Fast-forward six years. Now as a 17-year-old who’d been exposed to creative writing workshops, I had a deep reservoir of thoughts and emotions to untangle and attempt to articulate in a college essay that was asking me to be honest and personal.

This is the toughest thing for teenagers today to write about: the deeply personal. In modern American high schools, so many teens deal with extremes: helicopter parents, tiger moms and oblivious dads who may never be satisfied with their efforts or who are overtaken with their own anxiety or parents who are either absent, self-absorbed, or too busy with multiple jobs or multiple other children to spend enough time to even get to know their children. Private schools, where anxiety about honors math classes starts in eighth grade. Public schools that offer little more than walls, uncomfortable seats and low-graduation rates. Our most educated citizens have stopped having large families, if they choose to have families at all. So many of our children are raised either to think of themselves as the center of the universe or as close to invisible.

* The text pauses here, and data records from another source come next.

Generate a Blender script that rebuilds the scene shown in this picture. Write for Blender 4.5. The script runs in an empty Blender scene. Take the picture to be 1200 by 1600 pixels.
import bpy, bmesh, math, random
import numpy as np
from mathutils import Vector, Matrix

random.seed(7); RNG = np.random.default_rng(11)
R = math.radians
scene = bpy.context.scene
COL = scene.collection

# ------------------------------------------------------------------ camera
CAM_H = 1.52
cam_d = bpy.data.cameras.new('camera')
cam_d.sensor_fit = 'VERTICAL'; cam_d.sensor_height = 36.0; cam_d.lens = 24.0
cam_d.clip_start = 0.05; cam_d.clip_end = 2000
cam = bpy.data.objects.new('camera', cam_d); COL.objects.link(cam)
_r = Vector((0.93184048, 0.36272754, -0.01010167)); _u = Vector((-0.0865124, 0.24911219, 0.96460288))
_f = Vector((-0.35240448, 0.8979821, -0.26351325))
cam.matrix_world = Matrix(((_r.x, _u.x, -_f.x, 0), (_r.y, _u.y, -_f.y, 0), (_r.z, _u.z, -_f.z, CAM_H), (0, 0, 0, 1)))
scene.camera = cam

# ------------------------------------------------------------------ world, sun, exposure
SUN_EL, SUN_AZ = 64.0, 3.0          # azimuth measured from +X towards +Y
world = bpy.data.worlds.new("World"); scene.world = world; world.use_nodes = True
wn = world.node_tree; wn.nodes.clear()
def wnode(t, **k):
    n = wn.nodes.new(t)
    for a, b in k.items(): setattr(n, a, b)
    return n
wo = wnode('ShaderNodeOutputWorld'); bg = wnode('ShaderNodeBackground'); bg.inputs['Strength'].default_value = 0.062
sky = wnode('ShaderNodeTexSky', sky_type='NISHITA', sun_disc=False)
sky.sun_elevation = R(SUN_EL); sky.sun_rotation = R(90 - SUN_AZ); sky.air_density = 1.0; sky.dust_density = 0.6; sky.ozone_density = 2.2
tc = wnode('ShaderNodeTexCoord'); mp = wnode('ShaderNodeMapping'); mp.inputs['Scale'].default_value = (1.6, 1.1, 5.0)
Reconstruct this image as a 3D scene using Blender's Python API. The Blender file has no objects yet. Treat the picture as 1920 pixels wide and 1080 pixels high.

I've seen it in public high schools and in years of tutoring to all socioeconomic levels of society, from poorly run Boys and Girls Clubs where tutors are paid a little something to work with the underfunded, undernourished population to the extremely wealthy, the private school population in San Francisco and the Peninsula, south of the city, where the fathers work for Apple and the majority of the mothers take care of the children and their needs. The pressure is there on both sides. The obstacles are great on both sides. Now take that child. Have that child write about who they are, where they're going, and why they belong in that little bubble of privilege that may lead them straight into a crater of debt from which they may never emerge. If they don't get in, their bubble will burst sooner. If they do get in, their bubble will burst later. Either way, it will become deeply personal.